Eine Welt aus Gewinnern und Verlierern

Trumps Vater, ein Bauunternehmer aus Queens, erklärte dem Sohn früh die Welt: Sie teile sich in Gewinner und Verlierer. Wer Gewinner sein wolle, müsse ein Killer sein. Also wurde Donald Trump ein Killer – und gewann. Aus Managerseminaren wissen wir, was zu diesem Gewinner-Weltbild auch gehört: dass „jeder seines Glückes Schmied“ ist – also im Umkehrschluss an seinem Elend selbst schuld.

In diesem Weltbild hängt „gewinnen“ und „verlieren“ nicht vom Zufall ab, sondern ist ein schonungsloses Qualitätsmerkmal desjenigen, dem es zustößt. Kann sein, dass der Gewinnertyp Trump dieses Denken mit der neuen Rolle nicht ablegt. Kann sein, dass sich die arbeitslosen Stahl-kocher in Pittsburgh und die verarmten Farmer in Idaho bald verwundert die Augen reiben werden.

Dies könnte uns Europäer zu Schadenfreude verleiten, zu Hochmut gegenüber diesem ach so dummen amerikanischen Wahlvolk. Doch zu Hochmut haben wir keinen Anlass. Vielmehr hat Europa keine Zeit zu verschwenden. Im Frühjahr wird in Frankreich gewählt, im nächsten Herbst ein neuer Bundestag. Das Ergebnis in Amerika empfinden Europas Populisten schon jetzt als Doping.

Schlagworte kritisch überdenken

Bevor es soweit ist, wäre den etablierten demokratischen Parteien in Frankreich, Deutschland und anderswo, den „Verantwortungs-Trägern“ und „Vordenkern“ und „Meinungs-Bildnern“ (was für Worte!) zu empfehlen, bestimmten Bevölkerungsschichten weniger hochmütig zu begegnen, weniger hochmütig auch gegenüber schichtenübergreifenden Bedürfnissen und Gefühlslagen. Es wäre zu empfehlen, dass jene, die sich selbst als „Elite“ sehen und gerne von den „einfachen Schlagworten“ der Trumps und Le Pens sprechen, ihre eigenen Schlagworte einmal kritisch überdenken.

Eines dieser Schlagworte ist zum Beispiel das von den „Heilsbotschaften“ (gerne mit „simpel“ davor, damit auch jeder die Kritik sieht). Bei denen, die da gemeint sind, kommt an: Ihr seid dumm, dass ihr das alles glaubt. Oder: Sich Heil zu erhoffen, ist verboten (für euch zumindest).

Seltsam, wo doch jeder Minister schwört, „den Nutzen des deutschen Volkes zu mehren“. Oder die Schlagworte von der „Unter-“ oder „bildungsfernen“ Schicht. Bei denen, die da gemeint sind, kommt an: Ihr seid Bodensatz (und dumm sowieso).

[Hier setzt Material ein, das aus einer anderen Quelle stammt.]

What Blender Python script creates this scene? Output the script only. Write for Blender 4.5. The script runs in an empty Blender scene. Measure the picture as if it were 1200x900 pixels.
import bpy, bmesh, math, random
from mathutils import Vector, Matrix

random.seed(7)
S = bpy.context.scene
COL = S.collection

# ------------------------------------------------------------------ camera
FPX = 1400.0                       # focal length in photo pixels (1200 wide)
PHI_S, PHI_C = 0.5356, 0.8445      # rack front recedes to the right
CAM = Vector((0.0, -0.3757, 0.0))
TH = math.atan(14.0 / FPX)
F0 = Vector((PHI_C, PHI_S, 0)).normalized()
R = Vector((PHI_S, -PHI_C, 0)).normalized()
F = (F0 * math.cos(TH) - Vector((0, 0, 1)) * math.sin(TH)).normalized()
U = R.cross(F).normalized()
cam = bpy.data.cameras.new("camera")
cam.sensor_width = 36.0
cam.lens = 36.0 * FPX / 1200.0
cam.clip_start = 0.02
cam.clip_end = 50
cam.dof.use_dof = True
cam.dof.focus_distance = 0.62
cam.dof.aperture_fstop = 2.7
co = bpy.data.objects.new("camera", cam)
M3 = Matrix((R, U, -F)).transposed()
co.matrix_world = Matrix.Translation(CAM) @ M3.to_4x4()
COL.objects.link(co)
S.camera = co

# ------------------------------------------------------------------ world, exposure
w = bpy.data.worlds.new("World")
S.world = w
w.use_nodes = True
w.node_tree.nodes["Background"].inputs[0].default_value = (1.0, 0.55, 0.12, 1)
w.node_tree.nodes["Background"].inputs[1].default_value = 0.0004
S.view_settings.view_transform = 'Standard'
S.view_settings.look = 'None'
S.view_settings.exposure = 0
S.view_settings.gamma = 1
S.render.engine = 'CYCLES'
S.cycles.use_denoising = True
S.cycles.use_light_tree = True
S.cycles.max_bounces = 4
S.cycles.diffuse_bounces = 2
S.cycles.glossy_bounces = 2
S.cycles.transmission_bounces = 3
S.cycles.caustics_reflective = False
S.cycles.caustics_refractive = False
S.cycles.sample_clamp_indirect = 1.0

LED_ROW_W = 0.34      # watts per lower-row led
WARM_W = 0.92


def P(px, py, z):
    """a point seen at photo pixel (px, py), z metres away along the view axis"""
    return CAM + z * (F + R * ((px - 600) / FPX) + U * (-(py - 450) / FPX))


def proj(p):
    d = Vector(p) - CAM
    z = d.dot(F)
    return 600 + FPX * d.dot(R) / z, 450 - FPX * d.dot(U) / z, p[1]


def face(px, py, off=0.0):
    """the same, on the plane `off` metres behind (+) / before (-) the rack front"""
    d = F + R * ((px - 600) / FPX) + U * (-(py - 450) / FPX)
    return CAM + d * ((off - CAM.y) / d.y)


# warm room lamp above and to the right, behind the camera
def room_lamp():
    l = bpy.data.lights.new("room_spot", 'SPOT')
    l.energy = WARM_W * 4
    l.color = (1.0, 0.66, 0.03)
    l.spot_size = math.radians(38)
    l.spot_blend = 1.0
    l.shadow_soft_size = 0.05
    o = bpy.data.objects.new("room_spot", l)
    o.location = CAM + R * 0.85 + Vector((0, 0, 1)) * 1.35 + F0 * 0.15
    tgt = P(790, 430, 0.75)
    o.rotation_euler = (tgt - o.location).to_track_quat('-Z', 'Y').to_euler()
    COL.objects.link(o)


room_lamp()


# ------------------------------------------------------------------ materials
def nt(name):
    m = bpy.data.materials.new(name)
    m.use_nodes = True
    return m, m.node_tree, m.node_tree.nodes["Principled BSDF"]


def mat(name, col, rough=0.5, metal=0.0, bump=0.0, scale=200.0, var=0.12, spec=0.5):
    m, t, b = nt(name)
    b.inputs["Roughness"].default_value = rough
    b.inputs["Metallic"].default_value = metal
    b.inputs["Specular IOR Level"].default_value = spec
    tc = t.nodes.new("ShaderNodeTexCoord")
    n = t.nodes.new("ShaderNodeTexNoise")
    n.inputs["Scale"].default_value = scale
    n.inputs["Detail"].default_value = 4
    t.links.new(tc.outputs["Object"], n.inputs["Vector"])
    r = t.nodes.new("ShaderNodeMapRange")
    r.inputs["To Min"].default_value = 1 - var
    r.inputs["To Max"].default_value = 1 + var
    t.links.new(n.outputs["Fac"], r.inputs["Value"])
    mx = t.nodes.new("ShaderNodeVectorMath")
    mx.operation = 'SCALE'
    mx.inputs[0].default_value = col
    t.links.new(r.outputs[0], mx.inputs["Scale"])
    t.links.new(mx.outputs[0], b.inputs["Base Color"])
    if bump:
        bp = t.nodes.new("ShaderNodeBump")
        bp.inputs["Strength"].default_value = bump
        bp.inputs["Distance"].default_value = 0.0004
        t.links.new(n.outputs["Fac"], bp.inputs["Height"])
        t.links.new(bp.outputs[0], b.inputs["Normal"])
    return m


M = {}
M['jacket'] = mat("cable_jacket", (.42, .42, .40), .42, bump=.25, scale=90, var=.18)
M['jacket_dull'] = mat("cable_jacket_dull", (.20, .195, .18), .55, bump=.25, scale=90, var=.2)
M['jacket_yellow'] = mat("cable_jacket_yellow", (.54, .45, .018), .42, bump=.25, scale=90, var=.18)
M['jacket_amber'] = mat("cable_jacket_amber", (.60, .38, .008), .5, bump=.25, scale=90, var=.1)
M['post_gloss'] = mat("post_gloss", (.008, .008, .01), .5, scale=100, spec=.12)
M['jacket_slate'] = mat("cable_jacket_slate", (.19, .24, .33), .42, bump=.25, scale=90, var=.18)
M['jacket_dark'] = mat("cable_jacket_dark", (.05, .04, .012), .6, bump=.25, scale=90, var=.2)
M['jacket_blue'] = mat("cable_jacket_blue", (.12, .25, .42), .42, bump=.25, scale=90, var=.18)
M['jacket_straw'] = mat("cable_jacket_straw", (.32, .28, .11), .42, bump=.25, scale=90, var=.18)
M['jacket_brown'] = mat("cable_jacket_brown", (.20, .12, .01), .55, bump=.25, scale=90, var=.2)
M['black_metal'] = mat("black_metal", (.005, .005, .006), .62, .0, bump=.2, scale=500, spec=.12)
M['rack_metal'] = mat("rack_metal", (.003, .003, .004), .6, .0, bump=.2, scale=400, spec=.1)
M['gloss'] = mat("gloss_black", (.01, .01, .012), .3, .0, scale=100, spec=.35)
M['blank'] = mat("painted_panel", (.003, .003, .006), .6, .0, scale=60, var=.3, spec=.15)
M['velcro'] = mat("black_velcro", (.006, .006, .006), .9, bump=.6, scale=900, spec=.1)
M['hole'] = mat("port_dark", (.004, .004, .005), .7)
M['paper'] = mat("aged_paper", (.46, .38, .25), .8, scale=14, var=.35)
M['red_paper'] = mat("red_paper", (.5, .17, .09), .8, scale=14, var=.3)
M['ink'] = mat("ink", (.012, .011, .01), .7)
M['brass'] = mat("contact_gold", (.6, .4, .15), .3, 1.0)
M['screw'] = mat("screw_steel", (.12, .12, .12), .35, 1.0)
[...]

Eines der simplen elitären Schlagworte sind auch die „Gefühle“ (gerne mit „diffus“ davor, damit auch jeder ... siehe oben). Bei denen, die da gemeint sind, kommt an: Ihr habt keinen Verstand. Doch ist es verboten, Gefühle zu haben? Haben Politiker etwa keine? Die Angst vor Überfremdung, vor einer unübersichtlichen Globalisierung, vor erzwungener Konkurrenz mit entlegenen Billiglohnländern, vor dem persönlichen wirtschaftlichen und gesellschaftlichen Abstieg.

Auch Gefühle sind Fakten

Dass solche Dinge „Gefühle“ sind, macht sie nicht irrelevant. Auch ein Gefühl ist ein Faktum. Wer behauptet, Verantwortung zu tragen, muss sich um solche Fakten kümmern. Wer sie ignoriert, dem werden sie eines Tages nach einer Wahl in unerwarteten Prozentpunkten entgegenspringen.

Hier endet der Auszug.